WASHINGTON —
The incoming Trump administration is looking to “unleash the potential” of private investors to boost the national transportation networks that underpin the U.S. economy, the president-elect’s pick for transportation secretary, Elaine Chao, told lawmakers Wednesday.
Economic gains are being jeopardized by aging infrastructure, rising highway fatalities, growing congestion and a failure to keep pace with emerging technologies, Chao testified before the Senate Commerce, Science and Transportation Committee.
Famous husband
Chao, 63, is expected to be easily confirmed by the Senate. She was labor secretary during George W. Bush’s administration and deputy transportation secretary under President George H.W. Bush. Her husband is Senate Majority Leader Mitch McConnell, R-Ky.
When McConnell introduced Chao at the hearing, he stole a line from former Senate Majority Leader Robert Dole: “I regret I have but one wife to give for my country’s infrastructure.” Dole’s wife, Elizabeth, is a former transportation and labor secretary.

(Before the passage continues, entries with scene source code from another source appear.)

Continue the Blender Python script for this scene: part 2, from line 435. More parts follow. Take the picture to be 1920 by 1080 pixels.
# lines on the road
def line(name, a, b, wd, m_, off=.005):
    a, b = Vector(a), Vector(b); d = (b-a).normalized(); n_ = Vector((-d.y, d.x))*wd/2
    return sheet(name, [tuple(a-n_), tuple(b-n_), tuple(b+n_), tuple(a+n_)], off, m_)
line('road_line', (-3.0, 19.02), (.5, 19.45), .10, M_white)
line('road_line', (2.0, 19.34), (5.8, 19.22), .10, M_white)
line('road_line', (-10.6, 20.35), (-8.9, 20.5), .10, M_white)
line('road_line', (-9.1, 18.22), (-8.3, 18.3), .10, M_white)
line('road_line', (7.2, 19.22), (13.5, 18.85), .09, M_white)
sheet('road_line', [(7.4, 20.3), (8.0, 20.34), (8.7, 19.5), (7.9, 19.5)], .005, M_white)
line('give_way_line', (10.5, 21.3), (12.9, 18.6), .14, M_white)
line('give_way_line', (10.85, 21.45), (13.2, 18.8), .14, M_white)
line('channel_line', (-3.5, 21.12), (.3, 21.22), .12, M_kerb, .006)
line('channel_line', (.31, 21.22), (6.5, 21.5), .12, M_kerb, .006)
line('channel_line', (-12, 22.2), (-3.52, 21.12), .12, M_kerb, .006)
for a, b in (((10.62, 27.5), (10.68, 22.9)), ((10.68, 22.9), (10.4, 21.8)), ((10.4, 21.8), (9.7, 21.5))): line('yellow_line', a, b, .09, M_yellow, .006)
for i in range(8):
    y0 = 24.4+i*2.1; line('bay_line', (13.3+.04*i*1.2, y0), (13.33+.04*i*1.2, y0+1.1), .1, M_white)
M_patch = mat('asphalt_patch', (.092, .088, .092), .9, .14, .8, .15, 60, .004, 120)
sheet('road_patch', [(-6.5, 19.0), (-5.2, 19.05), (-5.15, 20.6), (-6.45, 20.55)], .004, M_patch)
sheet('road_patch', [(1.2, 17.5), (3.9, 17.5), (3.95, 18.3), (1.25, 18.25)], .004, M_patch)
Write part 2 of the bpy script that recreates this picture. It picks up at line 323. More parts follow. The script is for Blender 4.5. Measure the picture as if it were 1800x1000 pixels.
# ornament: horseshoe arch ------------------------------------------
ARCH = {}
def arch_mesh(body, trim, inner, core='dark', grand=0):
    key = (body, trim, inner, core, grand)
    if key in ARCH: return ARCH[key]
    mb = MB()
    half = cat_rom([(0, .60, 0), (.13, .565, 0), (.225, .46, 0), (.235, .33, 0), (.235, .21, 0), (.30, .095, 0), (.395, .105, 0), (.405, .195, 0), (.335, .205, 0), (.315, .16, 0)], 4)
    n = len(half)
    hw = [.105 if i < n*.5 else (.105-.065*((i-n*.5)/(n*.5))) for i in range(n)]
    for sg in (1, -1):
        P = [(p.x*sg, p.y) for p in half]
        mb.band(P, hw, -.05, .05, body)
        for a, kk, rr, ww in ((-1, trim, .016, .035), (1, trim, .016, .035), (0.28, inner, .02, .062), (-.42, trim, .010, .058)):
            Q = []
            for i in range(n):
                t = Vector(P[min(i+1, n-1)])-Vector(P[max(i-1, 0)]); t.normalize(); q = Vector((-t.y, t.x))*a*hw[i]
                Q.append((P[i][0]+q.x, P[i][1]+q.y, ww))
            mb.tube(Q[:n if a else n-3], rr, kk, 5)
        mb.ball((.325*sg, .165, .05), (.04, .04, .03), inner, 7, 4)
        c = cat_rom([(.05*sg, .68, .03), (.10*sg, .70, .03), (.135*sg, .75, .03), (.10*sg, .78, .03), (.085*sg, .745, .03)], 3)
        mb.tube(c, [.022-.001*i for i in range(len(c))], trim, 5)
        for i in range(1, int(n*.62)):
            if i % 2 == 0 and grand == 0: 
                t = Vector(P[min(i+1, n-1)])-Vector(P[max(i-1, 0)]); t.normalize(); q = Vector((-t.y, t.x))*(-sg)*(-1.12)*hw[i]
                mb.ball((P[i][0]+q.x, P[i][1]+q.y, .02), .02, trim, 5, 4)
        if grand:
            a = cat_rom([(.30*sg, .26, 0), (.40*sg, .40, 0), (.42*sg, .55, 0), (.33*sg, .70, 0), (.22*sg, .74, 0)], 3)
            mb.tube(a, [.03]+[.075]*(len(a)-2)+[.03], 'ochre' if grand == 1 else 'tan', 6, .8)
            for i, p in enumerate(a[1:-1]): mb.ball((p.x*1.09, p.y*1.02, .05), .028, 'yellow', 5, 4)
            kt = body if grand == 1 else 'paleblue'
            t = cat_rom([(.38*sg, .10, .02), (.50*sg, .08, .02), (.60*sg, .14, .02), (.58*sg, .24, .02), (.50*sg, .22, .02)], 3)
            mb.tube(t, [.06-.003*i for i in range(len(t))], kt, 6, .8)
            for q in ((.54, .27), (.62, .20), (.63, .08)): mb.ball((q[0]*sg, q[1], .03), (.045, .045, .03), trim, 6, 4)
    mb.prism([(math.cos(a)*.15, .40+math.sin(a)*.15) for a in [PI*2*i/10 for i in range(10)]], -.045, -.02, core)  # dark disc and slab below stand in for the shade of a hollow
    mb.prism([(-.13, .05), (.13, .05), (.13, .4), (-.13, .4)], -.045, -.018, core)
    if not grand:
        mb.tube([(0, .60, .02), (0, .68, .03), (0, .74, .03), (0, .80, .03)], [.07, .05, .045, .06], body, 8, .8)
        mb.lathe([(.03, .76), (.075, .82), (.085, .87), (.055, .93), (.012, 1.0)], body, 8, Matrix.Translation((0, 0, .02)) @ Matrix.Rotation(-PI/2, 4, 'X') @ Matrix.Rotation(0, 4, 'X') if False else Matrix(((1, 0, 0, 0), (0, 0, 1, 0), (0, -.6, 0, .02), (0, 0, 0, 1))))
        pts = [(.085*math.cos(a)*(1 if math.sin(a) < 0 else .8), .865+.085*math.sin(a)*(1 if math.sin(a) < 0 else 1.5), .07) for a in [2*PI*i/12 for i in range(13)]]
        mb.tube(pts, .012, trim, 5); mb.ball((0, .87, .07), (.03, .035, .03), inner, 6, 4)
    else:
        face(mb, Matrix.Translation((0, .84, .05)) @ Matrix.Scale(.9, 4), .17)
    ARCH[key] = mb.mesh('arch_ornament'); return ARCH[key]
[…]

Chao joked, “I will be working to lock in the majority leader’s support tonight over dinner.”
But she hasn’t been immune from criticism. Unions say that as labor secretary, she mostly sided with industry when enforcing labor and safety rules.
Financing tools
Chao advocated using “innovative financing tools” that can “take full advantage of the estimated trillions in capital that equity firms, pension funds and endowments can invest.” She said private investment should be encouraged with “a bold, new vision.”
She didn’t detail those incentives, but a paper written by two economic advisers to President-elect Donald Trump recommends providing $137 billion in tax credits to infrastructure investors. His advisers predict that will generate about $1 trillion in investment over 10 years.
But transportation experts note that investors are interested only in transportation projects that produce revenue, such as toll roads, and there are relatively few large projects like that. They say states need financial aid from the federal government to help with a growing backlog of maintenance and repair projects for aging highways, bridges and transit systems. Providing tax incentives also runs the risk of providing a windfall to investors for projects that would have been built anyway.
Federal spending
Sen. Cory Booker, D-N.J., asked Chao if she and the incoming Trump administration would support infrastructure legislation that includes direct federal spending on transportation in addition to efforts that generate private financing.
“I believe the answer is yes,’’ she said.
That could put the new administration at odds with conservatives who insist that federal spending be restrained. Sen. Mike Lee, R-Utah, urged Chao to consider greatly reducing the federal gas tax that pays for most highway and transit spending, and leaving nearly the entire responsibility for transportation to states.
“I am open to all ideas,” she replied.
Trump repeatedly promised during the campaign to spend $1 trillion on roads, bridges, railways, airports and other types of infrastructure. It’s one of the main ways he said he would create jobs. But he has said little about this since the election.
Republican congressional leaders have said they’ll wait to see what Trump proposes before tackling a public works bill. Trump has said he expects to be occupied early in his administration with cutting taxes and repealing President Barack Obama’s health care overhaul. Infrastructure isn’t expected to be dealt with until late spring.
Air traffic, railroads
Democrats at the hearing tried to pin Chao down on contentious issues such as whether to privatize air traffic control operations and whether she would enforce a deadline for railroads to install train control systems that can prevent many derailments and collisions. Chao said those decisions would be up to the Trump White House or that she hadn’t been briefed on the issues yet.
As transportation secretary, Chao would be responsible for regulating auto, truck, train, transit, pipelines and aviation safety. The department frequently faces pressure from industry to relax safety rules and block new ones.
Chao, who has been associated with conservative think tanks, is likely to lend a sympathetic ear to industry pleas for less regulation.